Emulsion Grain Size and Color Sensitivity
Hermann Wilhelm Vogel (at right; 1834-1898), working in Berlin in 1873, accidentally discovered a way to make photographic emulsions sensitive to colors of light other than blue. At the time, green dye was used to soak up reflections off the back side of the glass in a photographic plate. Sometimes this green dye got into the emulsion along the plate edges, and Vogel noticed that the plate in this area was more sensitive to light of a longer wavelength or redder color. This observation was quickly exploited in making new kinds of emulsions which were sensitive at all of the visible colors of light, and by just a year later, Sir William de Wiveleslie Abney (1843-1920) was able to put together an entire optical solar spectrum, from violet to infrared. During the first couple of decades of the twentieth century, C. E. Kenneth Mees (1882-1960) at Eastman-Kodak made outstanding improvements in emulsions and spectral sensitivity. Mees grew particularly interested in the astronomical applications of these new emulsions and so he formed a partnership with several observatories in developing new ways to satisfy their needs, and insisted that Eastman-Kodak provide these plates to astronomers at cost.
Eastman-Kodak and Hypersensitization
After years of research, it has been concluded that different methods of hypering plates yield different results. For instance, the method of pre-exposure involves flashing a light on a plate before the actual exposure is taken for the purpose of reducing the total exposure time of the plate. Thus, image specks will form more quickly and be more stable against decay, so subsequent light is absorbed efficiently. Cooling a plate during exposure, as discovered by Talbot, works by increasing the lifetime of the silver atoms liberated (by the incoming photons) from the silver halide crystals. These silver atoms then survive for long enough to aggregate to make developable latent-image specks. Plates also are baked in nitrogen, oxygen, or just air before exposure. The result is a reduction of the reciprocity inefficiencies (the best improvements are seen for the nitrogen bake, with the least seen from baking in air). Another technique involves soaking a plate in nitrogen or hydrogen gas at room temperature. This helps to drive out the oxygen and water present in the gelatin. Emulsions to absorb infrared light have also been developed, but they are much more sensitive to heat and so much more delicate. However, they can also be hypersensitized, in this case by placing them in a high humidity, oxygen-free environment. For example, they are usually hypered in a bath of distilled water, which results in a gain in speed, or else a bath of ammonia or silver nitrate solution, which helps to remove bromide or iodine ions in solution in the gelatin. The removal with a silver niteate solution will dramatically increase the sensitivity of the IR emulsion.
Newer Photographic Techniques
All photographs suffer from some degree of granulation due to effects in our own atmosphere and also from irregularities in the emulsion itself. A technique for removing these imperfections was invented in the middle part of the twentieth century. If an astronomer can take several images almost simultaneously, each of which presumably would have slightly different granulations, they could then superimpose or "stack" the images and thus remove any irregularities which are not seen in all of the images.
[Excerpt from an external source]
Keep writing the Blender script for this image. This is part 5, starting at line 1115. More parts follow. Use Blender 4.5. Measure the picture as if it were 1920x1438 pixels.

This technique is displayed in the series of images of NGC 4672 by David Malin, at right. A method was also developed for detecting very faint and extended objects such as nebulae, which are often not noticed in traditional photographs because they blend into the background light. However, by superimposing the glass photographic negative onto a positive print which was made from light of a different color, astronomers can easily see, for example, blue stars as black spots with white halos around them and red stars as white stars with black halos around them. This contrast more easily allows astronomers to detect nebulae and other faint objects. Additional techniques, such as Photographic Amplification and Unsharp Masking, have allowed some of the lowest surface brightness objects to be discovered, including the giant low surface brightness spiral galaxy Malin.